Sunday, November 18, 2007

The hate of being in love,
When ur in love with someone, you know you cant control yourself but just to give in, what ever you have, what ever ur abilities are, what ever you have in that pocket of yours, everything you just want the best for that special someone. To be the truth, i am in love again. yes i am, I know its just 2months after i broke up with lee en dear, she still runs on my mind...but the love i have for her is fading away only small small pieces of her is left in me. 2weeks ago, i fall in love with her[someone else].

I know she was in pain, so i decided to help. But then when i look at her, i knew i was in love But i dunno whether my mind of feelings is playing tricks on me, I know after break ups that person will feel very lonely, and maybe desperately find for someone to replace that broken heart. I think i found someone to replace my broken heart, knowing this relationship would be a rebound. I gave it all my best, end up today. Telling my self "Asher is best that you stop loving her" I think i didn;t actually had any feelings for her, but then why did i cried? why did i feel hurt when the words she said to me? why do i always want to be close and look at her? just so many why!..

I hate single-hood yet i hate being in love, either way both side will slowly eat us up from the inside, causing lots of depression, sadness, emo, many more. Wei chin asked me once, " asher what do u want now? " I was in a conversation with her bout my feelings still towards others and lee en. I replied, I'm not sure,not sure what i want for i dunno wat i currently want rite now.
I guess now i can say that, I want to be Free from sadness, free from getting hurt. Saying things in life is such an easy thing to do, but doin the talk? Nah not easy. People can say your diff, cant suit me, cant this cant that and all we can say is, I will do my best and try to suit u this and that, but doin it is so hard that in conclusion is just ending what ever which has been build up.

How nice, if at this age we can find a lover who would be steady?? i know this too young but, yeah wont it hurt less?? knowing both side wont stop loving ea other, sacrifices would be made, this and that... isn't it nice??

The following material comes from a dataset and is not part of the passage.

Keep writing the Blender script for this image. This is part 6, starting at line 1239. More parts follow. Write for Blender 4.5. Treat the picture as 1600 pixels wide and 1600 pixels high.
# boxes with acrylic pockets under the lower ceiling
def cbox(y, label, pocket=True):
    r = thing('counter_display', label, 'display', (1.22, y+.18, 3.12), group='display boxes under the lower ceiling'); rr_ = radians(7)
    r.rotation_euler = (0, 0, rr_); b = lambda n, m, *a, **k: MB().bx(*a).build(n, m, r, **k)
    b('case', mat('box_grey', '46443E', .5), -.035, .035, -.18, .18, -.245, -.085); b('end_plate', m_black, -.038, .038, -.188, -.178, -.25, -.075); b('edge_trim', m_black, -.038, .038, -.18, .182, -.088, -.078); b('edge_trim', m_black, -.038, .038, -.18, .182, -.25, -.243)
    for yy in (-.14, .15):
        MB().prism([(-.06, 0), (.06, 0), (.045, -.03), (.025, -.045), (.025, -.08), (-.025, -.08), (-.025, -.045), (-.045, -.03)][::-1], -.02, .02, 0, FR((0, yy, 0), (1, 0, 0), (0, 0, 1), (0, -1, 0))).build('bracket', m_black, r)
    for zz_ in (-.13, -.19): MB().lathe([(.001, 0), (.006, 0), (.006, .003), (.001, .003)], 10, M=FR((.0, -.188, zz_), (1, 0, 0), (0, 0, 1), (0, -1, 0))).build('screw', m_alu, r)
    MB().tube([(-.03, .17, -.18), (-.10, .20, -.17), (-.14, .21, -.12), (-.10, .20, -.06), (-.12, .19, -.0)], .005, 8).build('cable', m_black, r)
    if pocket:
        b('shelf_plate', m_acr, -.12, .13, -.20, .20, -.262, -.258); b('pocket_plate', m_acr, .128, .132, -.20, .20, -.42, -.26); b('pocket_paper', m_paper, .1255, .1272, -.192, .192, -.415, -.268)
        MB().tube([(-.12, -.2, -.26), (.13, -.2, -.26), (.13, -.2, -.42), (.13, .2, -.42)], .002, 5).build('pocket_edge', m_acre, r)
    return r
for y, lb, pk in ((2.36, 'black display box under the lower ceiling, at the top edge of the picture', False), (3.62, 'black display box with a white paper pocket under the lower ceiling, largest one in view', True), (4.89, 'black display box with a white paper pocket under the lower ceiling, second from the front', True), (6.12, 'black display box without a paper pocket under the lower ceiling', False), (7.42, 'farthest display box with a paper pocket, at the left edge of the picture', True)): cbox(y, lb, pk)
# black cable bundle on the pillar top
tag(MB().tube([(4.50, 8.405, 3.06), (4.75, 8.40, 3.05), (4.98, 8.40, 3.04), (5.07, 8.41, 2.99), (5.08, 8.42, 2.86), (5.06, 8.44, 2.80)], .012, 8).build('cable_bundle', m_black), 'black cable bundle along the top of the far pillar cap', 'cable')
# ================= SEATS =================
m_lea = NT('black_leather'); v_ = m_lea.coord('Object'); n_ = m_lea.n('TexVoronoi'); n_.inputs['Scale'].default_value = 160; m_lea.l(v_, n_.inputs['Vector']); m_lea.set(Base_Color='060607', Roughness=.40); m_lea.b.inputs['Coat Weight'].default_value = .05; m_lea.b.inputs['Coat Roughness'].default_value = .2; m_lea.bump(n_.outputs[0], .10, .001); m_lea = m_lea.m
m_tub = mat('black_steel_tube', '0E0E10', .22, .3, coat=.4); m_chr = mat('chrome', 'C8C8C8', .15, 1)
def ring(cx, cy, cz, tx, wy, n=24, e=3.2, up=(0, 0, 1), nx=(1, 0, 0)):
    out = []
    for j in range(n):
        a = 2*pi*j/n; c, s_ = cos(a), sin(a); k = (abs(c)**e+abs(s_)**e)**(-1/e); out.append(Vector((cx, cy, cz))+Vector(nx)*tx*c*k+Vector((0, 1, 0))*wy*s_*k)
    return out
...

I guess everything has its own goodness and badness, Choices we make, everything we do is our choices, and all we want or all i want rite now is someone to accept my choice. Finding that someone is so hard. And after finding it, keepin it is hard. Yet everything which is hurtful comes back... So??? SO?? what am i goin to do?? wat am i goin to say?? how is this goin to end up??

Currently my answer is: I DONT KNOW.